What is Temps de Flors in Girona?
Temps de Flors is Girona's annual flower festival, held for nine days in the second week of May each year. Over 100 installations of flowers and floral art fill the Barri Vell's courtyards, monuments, and normally private spaces — all free to enter. Roughly 350,000 visitors attend over the nine days. Accommodation fills 3–4 weeks in advance; midweek visits during the festival have better availability than weekends. Check girona.cat/turisme for the current year's exact dates.
What is El Call in Girona?
El Call (from the Catalan word for the medieval Jewish quarter, rooted in the Hebrew kahal, meaning community) is the name for Girona's medieval Jewish neighborhood. It was inhabited from at least 890 CE until the expulsion of Jews from Spain in 1492 and was a significant center of Kabbalistic scholarship linked to the 13th-century rabbi Nachmanides. The physical fabric — narrow lanes, stone archways, stairways — survives largely intact, making it one of the best-preserved medieval Jewish urban environments in Europe.
Is Girona cheaper than Barcelona?
Meaningfully so. Mid-range accommodation in Girona's old town runs approximately €90–€180 per night (as of June 2026) versus comparable Barcelona hotels at €130–€250 or more. Lunch menus — the menú del dia (a fixed-price two- or three-course lunch) — typically run €12–€18 in Girona versus €15–€25 in similar Barcelona neighborhoods. Monument entries are all under €8.
Do I need to book Girona Cathedral tickets in advance?

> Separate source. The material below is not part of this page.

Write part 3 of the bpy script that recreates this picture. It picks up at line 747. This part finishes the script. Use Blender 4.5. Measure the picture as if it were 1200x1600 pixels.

Walk-up tickets are generally available at the cathedral entrance. Advance booking via tickets.catedraldegirona.cat is worth considering during peak periods — summer weekends and Temps de Flors week — to avoid queues. The Cathedral + Basilica of Sant Feliu + Art Museum combo at €12 per adult is the best-value option for a thorough visit. Entry to the Cathedral and Sant Feliu alone is €7.50 adults as of 2026.